Par un mémoire en défense enregistré le 10 novembre 2022, le ministre de la transition écologique et de la cohésion des territoires conclut au rejet de la requête.

Il expose que les moyens soulevés ne sont pas fondés.

Par deux mémoires en défense enregistrés le 10 novembre 2022 et le 12 décembre 2022, la société STAL TP, représentée par Me Jacques (SELAS Lega-Cité), avocat, conclut au rejet de la requête et demande à la cour de mettre la somme de 5 000 euros solidairement à la charge des requérants, en application de l'article L. 761-1 du code de justice administrative.

Elle expose que :

- la requête est irrecevable en ce qu'elle a été présentée pour l'association CESSE, à défaut pour celle-ci de justifier d'un intérêt lui donnant qualité pour agir et à défaut pour son président d'y avoir été habilité, à défaut de signature de la requête par celui-ci et d'acte l'habilitant à agir ;

- la requête est irrecevable en ce qu'elle a été présentée pour des personnes physiques, à défaut pour celles-ci de justifier d'un intérêt leur donnant qualité pour agir ;

- la requête est irrecevable en ce qu'elle a été présentée pour une SARL, à défaut pour celle-ci de justifier d'un intérêt lui donnant qualité pour agir ;

- les moyens soulevés ne sont pas fondés.

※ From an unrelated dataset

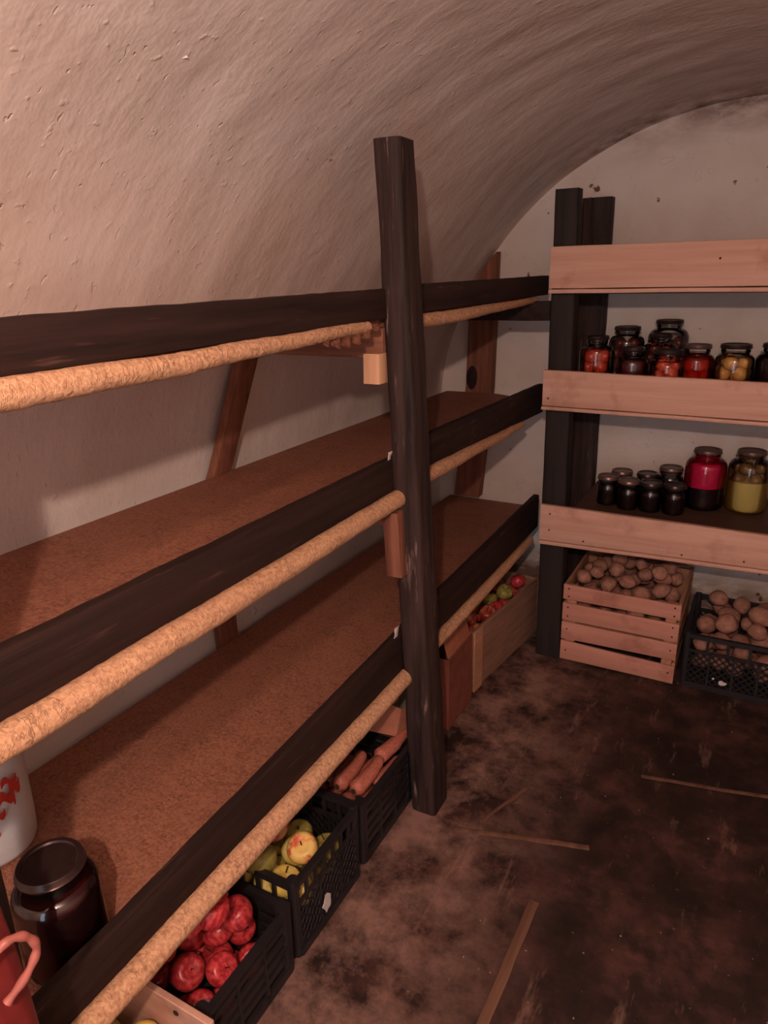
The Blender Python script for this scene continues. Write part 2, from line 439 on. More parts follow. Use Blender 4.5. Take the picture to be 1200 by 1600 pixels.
lip([(0, 1.146, 1.042), (1.50, 1.137, 1.046), (1.60, 1.134, 1.046)], rackL); lip([(1.61, 1.157, 1.062), (2.88, 1.130, 1.012)], rackL)
lip([(0, .575, .488), (.55, .578, .49), (1.60, .620, .498)], rackL); lip([(1.61, .624, .500), (2.88, .648, .500)], rackL)

def deck(z, poly, rolls):
    bm = new(); add_slab(bm, poly, z - .02, z)
    for k in range(26):
        g = bm.verts[:] + bm.edges[:] + bm.faces[:]
        bmesh.ops.bisect_plane(bm, geom=g, plane_co=(-1.43 + .023 * k, 0, z), plane_no=(1, 0, 0))
    for k in range(1, 36):
        g = bm.verts[:] + bm.edges[:] + bm.faces[:]
        bmesh.ops.bisect_plane(bm, geom=g, plane_co=(0, .09 * k, z), plane_no=(0, 1, 0))
    for q in bm.verts:       # the covering lies in slight ripples along the shelf
        x, y = q.co.x, q.co.y
        if x < -.88:
            xr = -1.12 - .05 * (y - 1) / 1.0 * .6
            q.co.z += (.008 * math.exp(-((x - xr) / .045) ** 2) + .003 * noise.noise(Vector((x * 9, y * 2.2, z)))) * min(1, max(0, (2.6 - y))) * min(1, max(0, (y - .75) * 4))
    d = finish('shelf_deck', bm, M['sheet'], rackL)
    for pts in rolls:
        bm = new(); N = 110; rings = []; y0, y1 = pts[0][0], pts[-1][0]
        for i in range(N + 1):
            y = y0 + (y1 - y0) * i / N
            for a, b in zip(pts, pts[1:]):
                if a[0] <= y <= b[0] + 1e-6:
                    t = (y - a[0]) / (b[0] - a[0]); x, zz, r = (a[k] + (b[k] - a[k]) * t for k in (1, 2, 3))
            ring = []
            wob = noise.noise(Vector((y * 5, z, 1))) * .0028
            for k in range(20):
                an = 2 * PI * k / 20
                rr = r * (1 + .06 * noise.noise(Vector((math.cos(an) * 1.5, y * 16, math.sin(an) * 1.5 + z * 7)))) + .0012 * noise.noise(Vector((y * 60, an, z)))
                ring.append(Vector((x + math.cos(an) * rr, y, zz + wob + math.sin(an) * rr)))
            rings.append(ring)
        add_ring_sweep(bm, rings)
        tag(finish('rolled_edge', bm, M['roll'], d, 60), 'tan rolled-over edge of the shelf covering')
    return d
XW = -1.44
deck(ZT, [(-.86, 0), (-.86, 2.75), (-1.0, 2.95), (-1.1, 3.1), (-1.27, 3.1), (-1.275, 0)],
     [[(0, -.826, 1.463, .022), (.55, -.826, 1.466, .021), (.8, -.826, 1.466, .0185), (1.0, -.826, 1.470, .0165), (1.25, -.829, 1.474, .014), (1.44, -.835, 1.474, .012)],
      [(1.66, -.828, 1.468, .019), (2.0, -.828, 1.466, .018), (2.35, -.832, 1.468, .014), (2.72, -.838, 1.470, .011)]])
deck(ZM, [(-.86, 0), (-.86, 2.70), (-1.0, 2.93), (-1.04, 3.04), (-1.115, 3.075), (-1.36, 3.075), (-1.425, 0)],
     [[(0, -.825, 1.026, .025), (1.0, -.825, 1.027, .0245), (1.56, -.825, 1.030, .023)],
      [(1.65, -.825, 1.046, .022), (1.85, -.825, 1.042, .0215), (2.35, -.829, 1.024, .016), (2.6, -.833, 1.016, .011)]])
deck(ZL, [(-.86, 0), (-.86, 2.88), (-.95, 3.17), (-1.385, 3.18), (XW, 0)],
     [[(0, -.824, .468, .0255), (1.0, -.824, .474, .025), (1.57, -.824, .480, .023)],
      [(1.65, -.824, .488, .022), (2.1, -.824, .486, .020), (2.75, -.828, .482, .017)]])
# crumpled torn flap hanging from the top roll next to the centre post
bm = new(); rings = []
for i in range(41):
    y = 1.18 + .30 * i / 40; t = i / 40
    drop = .012 + .026 * math.sin(PI * min(1, t * 1.1)) + .004 * math.sin(i * 1.1)
    rings.append([Vector((-.834 + .007 * math.sin(i * 1.1 + k) * k / 6 + .012 * k / 6, y + .01 * k / 6, 1.480 - drop * k / 6)) for k in range(7)])
rows = add_ring_sweep(bm, rings, False, False)
bmesh.ops.solidify(bm, geom=bm.faces[:], thickness=.002)
tag(finish('torn_flap', bm, M['sheet'], rackL, 60), 'crumpled torn edge of the covering')
# cross bearers, cleats, braces
for z in (1.428, .985, .432):
    bm = new(); xw = -1.31 if z > 1.3 else -1.42
    add_plank(bm, (-.845, 1.545, z), (xw, 1.545, z), (0, 1, 0), (0, 0, 1), .032, .072 if z > 1.3 else .06, .003, 12)
    finish('cross_bearer', bm, M['red_x'], rackL)
bm = new(); add_plank(bm, (-.868, 1.530, 1.332), (-.866, 1.530, 1.405), (1, 0, 0), (0, 1, 0), .046, .05, .004, 6, .001)
tag(finish('cleat', bm, M['pale_z'], rackL), 'pale lit wooden block under the top shelf')
bm = new(); add_plank(bm, (-.826, 1.545, .815), (-.832, 1.535, 1.0), (1, 0, 0), (0, 1, 0), .046, .045, .004, 8, .0015)
finish('cleat', bm, M['red_z'], rackL)
bm = new(); add_plank(bm, (-.768, 2.70, 1.432), (-1.27, 2.70, 1.430), (0, 1, 0), (0, 0, 1), .04, .07, .003, 10)
finish('cross_bearer', bm, M['dark_y'], rackL)
bm = new()   # brace leaning on the vault, half way along
pts = [(vault_x(z) + .024 + max(0, .012 - abs(z - 1.2) * .05), z) for z in (0, .3, .6, .85, 1.0)] + [(-1.415 + (-1.300 + 1.415) * t, 1.0 + .44 * t) for t in (.15, .3, .5, .7, .85, 1)]
rings = []
for x, z in pts:
    yy = 1.50 + .09 * max(0, z - .95) / .45
    rings.append([Vector((x + u, yy + v, z)) for u, v in rrect(.03, .078, .004, 2)])
add_ring_sweep(bm, rings); finish('brace', bm, M['red_z'], rackL)
bm = new()   # upright standing at the end wall
add_prism(bm, [(-1.345, .51), (-1.215, .51), (-1.162, 1.05), (-1.148, 1.655), (-1.18, 1.625), (-1.272, 1.50), (-1.288, 1.06)], 3.135, 3.19)
finish('brace', bm, M['red_z'], rackL)
bm = new(); add_ball(bm, (-1.257, 3.133, 1.10), .028, .004, .058, 2, .1)
tag(finish('knot', bm, M['dark_y'], rackL), 'dark oval knot in the upright')
# paper scraps pinned to the lip ends
for y, z, s in ((1.535, 1.146, .022), (1.545, .633, .03)):
    bm = new(); add_plank(bm, (XF - .004, y, z - s/2), (XF - .002, y + .004, z + s/2), (0, 1, 0), (1, 0, 0), .022, .002, .0005, 8, .004, 60)
    tag(finish('paper_tag', bm, M['paper'], rackL), 'white torn paper scrap')

# ------------------------------------------------------------------ shelving at the end wall
rackB = thing('shelving_rack', 'three-tier shelving rack with pale planed front boards at the back wall', 'shelf', (.2, 2.9, 0))
def qboard(name, quad, y0, y1, mat, parent, seg=30):
    (xa, za0, za1), (xb, zb0, zb1) = quad; bm = new(); rings = []
    for i in range(seg + 1):
        t = i / seg; x = xa + (xb - xa) * t; zb, zt = za0 + (zb0 - za0) * t, za1 + (zb1 - za1) * t
        rings.append([Vector((x, (y0 + y1) / 2 + u, (zb + zt) / 2 + v)) + Vector((0, 0, jit((x*5, u*9, v*9), 1, .0012).z)) for u, v in rrect(y1 - y0, zt - zb, .003, 2)])
    add_ring_sweep(bm, rings); return finish(name, bm, mat, parent)
def nails(parent, pts, y):
    for x, z in pts:
        bm = new(); add_ball(bm, (x, y, z), .0042, .0025, .0042, 1); finish('nail', bm, M['nail'], parent)
XE = 1.0
b = qboard('front_board', ((-.757, 1.514, 1.655), (XE, 1.512, 1.652)), 2.62, 2.642, M['pale_x'], rackB)
nails(b, [(-.205, 1.60)], 2.619)
qboard('edge_strip', ((-.758, 1.497, 1.511), (XE, 1.495, 1.509)), 2.617, 2.645, M['pale_x'], rackB)
b = qboard('front_board', ((-.764, 1.090, 1.223), (XE, 1.078, 1.196)), 2.62, 2.642, M['pale_x'], rackB)
nails(b, [(-.742, 1.118)], 2.619)
qboard('edge_strip', ((-.766, 1.074, 1.087), (XE, 1.062, 1.075)), 2.617, 2.645, M['pale_x'], rackB)
b = qboard('front_board', ((-.750, .545, .694), (XE, .582, .680)), 2.62, 2.642, M['pale_x'], rackB)
nails(b, [(-.712, .660), (-.712, .592), (-.575, .565), (-.215, .570), (-.01, .580)], 2.619)
qboard('edge_strip', ((-.750, .527, .542), (XE, .566, .579)), 2.617, 2.645, M['pale_x'], rackB)
for z in (1.515, 1.132, .648):
    bm = new(); add_box(bm, -.655, XE, 2.645, 3.19, z - .022, z); finish('shelf_deck', bm, M['deckdark'], rackB)
post(-.703, 2.695, -.724, 2.700, 1.845, .100, .078, M['blackpost'], rackB, .002, .008)
bm = new(); add_plank(bm, (-.715, 3.145, 0), (-.722, 3.150, 1.845), (1, 0, 0), (0, 1, 0), .115, .07, .006, 30, .002)
finish('post', bm, M['dark_z'], rackB)
for y in (2.70, 3.145):
    bm = new(); add_plank(bm, (1.05, y, 0), (1.05, y, 1.30), (1, 0, 0), (0, 1, 0), .09, .07, .006, 20, .002); finish('post', bm, M['blackpost'], rackB)

# ------------------------------------------------------------------ jars
def jar_profile(r, h, rn):
    """(outer radius, z) glass from the bottom to the rim"""
    hs = h - max(.055, .28 * h)
    p = [(0, .004), (r * .80, .004), (r * .93, .006), (r * .99, .016), (r, .03), (r, hs)]
    nb = h - .030
    for k in range(1, 7):
        a = PI / 2 * k / 6
        p.append((rn + (r - rn) * math.cos(a), hs + (nb - hs) * math.sin(a)))
    p += [(rn, nb + .006), (rn + .003, nb + .010), (rn + .003, h - .004), (rn, h)]
    return p
def content_profile(r, h, rn, z0, z1):
    prof = [(a * .955, z) for a, z in jar_profile(r, h, rn)]
    pts = [(0, z0)]
    def rad(z):
        pr = prof[3:]
        for (a, za), (b_, zb) in zip(pr, pr[1:]):
            if za <= z <= zb and zb > za: return a + (b_ - a) * (z - za) / (zb - za)
        return pr[0][0] * .95 if z < pr[0][1] else pr[-1][0]
    N = 14
    for i in range(N + 1):
        z = z0 + (z1 - z0) * i / N; pts.append((rad(z), z))
    pts.append((0, z1)); return pts
def jar(loc, r, h, rn, label, fill, group, lid='tin', rot=0):
    root = thing('preserve_jar', label, 'jar', loc, group); x, y, z = loc
    bm = new(); pr = jar_profile(r, h, rn)
    add_lathe(bm, pr, 36, loc)
    finish('glass', bm, M['glass'], root, 60)
    bm = new(); lr = rn + .006
    add_lathe(bm, [(0, h + .002), (lr * .80, h + .002), (lr * .84, h + .005), (lr * .97, h + .005), (lr, h + .003), (lr + .0005, h - .005), (lr + .003, h - .007), (lr, h - .009), (lr - .003, h - .007)], 40, loc)
    finish('lid', bm, M[lid], root, 50)
    for kind, z0, z1, mat, arg in fill:
        bm = new()
        if kind == 'liquid':
            add_lathe(bm, content_profile(r, h, rn, z0, z1), 32, loc); finish('liquid', bm, M[mat], root, 60)
        else:
            fr = arg; rr = random.Random(int(abs(x * 1e4)) + int(h * 1e3)); zz = z0 + fr; layer = 0
            while zz <= z1 - fr * .5:
                lim = content_profile(r, h, rn, zz, zz + .001)[1][0]
                ring = max(0, lim - fr * 1.02); m = max(1, int(2 * PI * ring / (2 * fr))) if ring > fr * .5 else 1
                for k in range(m):
                    an = 2 * PI * (k + .5 * (layer % 2)) / m + rr.random() * .3
                    add_ball(bm, (x + ring * math.cos(an), y + ring * math.sin(an), z + zz + rr.uniform(-.2, .2) * fr), fr * rr.uniform(.9, 1.0), None, fr * rr.uniform(.88, 1.02), 2, .05)
                if ring > fr * 1.9: add_ball(bm, (x, y, z + zz), fr, None, None, 2)
                zz += fr * 1.55; layer += 1
            finish('preserved_fruit', bm, M[mat], root, 80)
    return root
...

Par ordonnance du 12 décembre 2022, la clôture de l'instruction a été fixée, en dernier lieu, au 6 janvier 2023.

Vu les autres pièces du dossier ;

Vu :

- la directive 2011/92/UE du Parlement européen et du Conseil du 13 décembre 2011 concernant l'évaluation des incidences de certains projets publics et privés sur l'environnement ;

- la directive 2014/52/UE du Parlement européen et du Conseil du 16 avril 2014 modifiant la directive 2011/92/UE concernant l'évaluation des incidences de certains projets publics et privés sur l'environnement ;

- l'ordonnance n° 2016-1058 du 3 août 2016 ;

- le code de l'environnement ;

- le code de l'urbanisme ;

- le décret n° 2016-1110 du 11 août 2016 ;

- l'arrêté du 26 novembre 2012 relatif aux prescriptions générales applicables aux installations de broyage, concassage, criblage, etc., relevant du régime de l'enregistrement au titre de la rubrique n° 2515 de la nomenclature des installations classées pour la protection de l'environnement ;

- l'arrêté du 9 avril 2019 relatif aux prescriptions générales applicables aux installations relevant du régime de l'enregistrement au titre de la rubrique n° 2521 de la nomenclature des installations classées pour la protection de l'environnement - Enrobage au bitume de matériaux routiers (Centrale d') ;

- le code de justice administrative ;

Les parties ayant été régulièrement averties du jour de l'audience ;

Après avoir entendu au cours de l'audience publique :

- le rapport de Mme Sophie Corvellec, première conseillère,

- les conclusions de M. Samuel Deliancourt, rapporteur public,

- et les observations de Me Untermaier, avocat, représentant l'association "CESSE" et autres, et de Me Garaud, avocate, représentant la société STAL TP ;

Considérant ce qui suit :

1. L'association " Comité environnement santé sécurité éducation " (CESSE) et autres relèvent appel du jugement du 7 octobre 2021 par lequel le tribunal administratif de Lyon a rejeté leur demande tendant à l'annulation de l'arrêté du 11 juin 2020 par lequel le préfet de la Loire a enregistré, au titre des installations classées pour la protection de l'environnement, une centrale d'enrobage à chaud au bitume de matériaux routiers et une installation de concassage pour le recyclage de matériaux inertes exploitées par la société STAL TP dans la zone d'aménagement concertée (ZAC) de Champbayard, sur le territoire de la commune de Boën-sur-Lignon.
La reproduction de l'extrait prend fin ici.